### Exercise brief
Print exactly those lines that run from the beginning of the data to the line bearing "False).build('diffuser', M['grille'], r))", inclusive.

### Supplied material
[Begin]
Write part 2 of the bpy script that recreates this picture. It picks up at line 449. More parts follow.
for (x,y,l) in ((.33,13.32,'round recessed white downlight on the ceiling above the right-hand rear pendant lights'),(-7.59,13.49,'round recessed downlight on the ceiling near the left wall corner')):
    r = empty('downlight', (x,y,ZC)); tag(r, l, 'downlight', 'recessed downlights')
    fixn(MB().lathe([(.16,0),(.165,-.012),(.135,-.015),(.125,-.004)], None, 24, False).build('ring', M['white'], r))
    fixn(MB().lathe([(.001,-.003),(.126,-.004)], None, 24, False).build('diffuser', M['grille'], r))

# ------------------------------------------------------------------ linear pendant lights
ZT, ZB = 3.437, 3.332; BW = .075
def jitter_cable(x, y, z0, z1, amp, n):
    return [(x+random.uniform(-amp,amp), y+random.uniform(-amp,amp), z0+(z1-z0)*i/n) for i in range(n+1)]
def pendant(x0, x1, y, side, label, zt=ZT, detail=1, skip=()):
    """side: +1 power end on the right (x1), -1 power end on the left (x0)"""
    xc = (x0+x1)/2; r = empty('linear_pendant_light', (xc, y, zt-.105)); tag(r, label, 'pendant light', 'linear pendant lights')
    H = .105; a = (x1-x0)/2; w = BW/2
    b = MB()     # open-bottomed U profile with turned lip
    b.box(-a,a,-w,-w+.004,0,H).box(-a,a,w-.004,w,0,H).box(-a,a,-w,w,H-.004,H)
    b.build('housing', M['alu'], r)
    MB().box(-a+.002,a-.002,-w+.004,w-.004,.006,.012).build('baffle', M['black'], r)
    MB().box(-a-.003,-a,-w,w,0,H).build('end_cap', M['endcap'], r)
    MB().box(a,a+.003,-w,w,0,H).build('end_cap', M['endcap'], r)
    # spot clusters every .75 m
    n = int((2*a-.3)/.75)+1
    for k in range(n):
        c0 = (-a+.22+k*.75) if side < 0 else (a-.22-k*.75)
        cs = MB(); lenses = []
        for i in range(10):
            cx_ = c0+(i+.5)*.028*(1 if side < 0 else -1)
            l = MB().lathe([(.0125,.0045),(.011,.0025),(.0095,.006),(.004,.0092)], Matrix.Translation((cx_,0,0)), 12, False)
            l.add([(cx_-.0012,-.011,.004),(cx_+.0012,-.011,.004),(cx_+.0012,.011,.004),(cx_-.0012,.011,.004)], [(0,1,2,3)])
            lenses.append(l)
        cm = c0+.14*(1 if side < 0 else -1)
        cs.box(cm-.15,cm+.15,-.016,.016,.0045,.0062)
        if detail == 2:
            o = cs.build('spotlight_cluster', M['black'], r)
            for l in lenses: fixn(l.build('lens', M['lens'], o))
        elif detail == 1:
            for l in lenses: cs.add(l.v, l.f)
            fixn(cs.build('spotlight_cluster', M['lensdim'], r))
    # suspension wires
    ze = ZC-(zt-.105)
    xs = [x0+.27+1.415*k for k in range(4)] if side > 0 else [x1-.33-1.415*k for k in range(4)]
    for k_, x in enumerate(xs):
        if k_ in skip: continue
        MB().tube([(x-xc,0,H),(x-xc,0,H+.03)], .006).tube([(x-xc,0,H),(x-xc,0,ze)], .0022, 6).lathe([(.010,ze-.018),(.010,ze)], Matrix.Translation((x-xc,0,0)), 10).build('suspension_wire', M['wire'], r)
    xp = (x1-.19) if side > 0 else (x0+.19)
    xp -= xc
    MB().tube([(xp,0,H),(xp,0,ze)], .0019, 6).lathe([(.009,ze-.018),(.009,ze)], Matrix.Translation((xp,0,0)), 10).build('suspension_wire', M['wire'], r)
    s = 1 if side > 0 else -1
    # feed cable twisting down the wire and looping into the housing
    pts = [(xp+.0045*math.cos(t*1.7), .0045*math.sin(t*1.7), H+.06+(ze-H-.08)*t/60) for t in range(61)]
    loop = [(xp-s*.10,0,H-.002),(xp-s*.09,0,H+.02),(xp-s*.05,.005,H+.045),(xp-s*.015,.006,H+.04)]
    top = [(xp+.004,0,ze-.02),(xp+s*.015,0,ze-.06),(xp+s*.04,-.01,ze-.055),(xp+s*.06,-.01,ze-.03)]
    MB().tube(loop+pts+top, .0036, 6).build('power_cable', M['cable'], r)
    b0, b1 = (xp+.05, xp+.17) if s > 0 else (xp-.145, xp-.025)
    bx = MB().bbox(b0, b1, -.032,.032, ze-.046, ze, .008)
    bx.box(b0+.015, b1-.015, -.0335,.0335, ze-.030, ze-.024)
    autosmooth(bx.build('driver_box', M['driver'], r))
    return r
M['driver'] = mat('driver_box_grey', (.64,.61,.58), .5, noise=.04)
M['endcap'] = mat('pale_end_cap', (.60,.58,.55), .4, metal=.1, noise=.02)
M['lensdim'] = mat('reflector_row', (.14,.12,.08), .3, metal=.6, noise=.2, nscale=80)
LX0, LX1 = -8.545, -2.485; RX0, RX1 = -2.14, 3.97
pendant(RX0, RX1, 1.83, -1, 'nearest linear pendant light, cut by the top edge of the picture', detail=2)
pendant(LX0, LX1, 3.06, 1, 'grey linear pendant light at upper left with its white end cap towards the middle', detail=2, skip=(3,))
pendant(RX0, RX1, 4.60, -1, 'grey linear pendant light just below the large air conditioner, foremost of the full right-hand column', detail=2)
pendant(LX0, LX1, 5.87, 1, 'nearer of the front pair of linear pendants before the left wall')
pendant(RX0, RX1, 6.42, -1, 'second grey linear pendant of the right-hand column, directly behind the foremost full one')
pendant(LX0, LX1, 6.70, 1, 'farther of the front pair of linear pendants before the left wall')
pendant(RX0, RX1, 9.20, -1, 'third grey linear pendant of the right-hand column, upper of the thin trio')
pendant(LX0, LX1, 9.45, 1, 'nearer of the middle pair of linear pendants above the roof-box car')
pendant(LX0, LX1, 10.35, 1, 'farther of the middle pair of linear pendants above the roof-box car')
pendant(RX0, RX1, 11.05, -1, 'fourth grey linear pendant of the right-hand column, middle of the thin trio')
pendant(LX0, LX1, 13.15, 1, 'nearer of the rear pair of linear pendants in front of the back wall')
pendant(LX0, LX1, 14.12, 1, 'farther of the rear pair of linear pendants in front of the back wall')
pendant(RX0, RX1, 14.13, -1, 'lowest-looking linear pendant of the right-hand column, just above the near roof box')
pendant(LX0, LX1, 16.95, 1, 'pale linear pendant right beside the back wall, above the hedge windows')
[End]
### The response
Write part 2 of the bpy script that recreates this picture. It picks up at line 449. More parts follow.
for (x,y,l) in ((.33,13.32,'round recessed white downlight on the ceiling above the right-hand rear pendant lights'),(-7.59,13.49,'round recessed downlight on the ceiling near the left wall corner')):
    r = empty('downlight', (x,y,ZC)); tag(r, l, 'downlight', 'recessed downlights')
    fixn(MB().lathe([(.16,0),(.165,-.012),(.135,-.015),(.125,-.004)], None, 24, False).build('ring', M['white'], r))
    fixn(MB().lathe([(.001,-.003),(.126,-.004)], None, 24, False).build('diffuser', M['grille'], r))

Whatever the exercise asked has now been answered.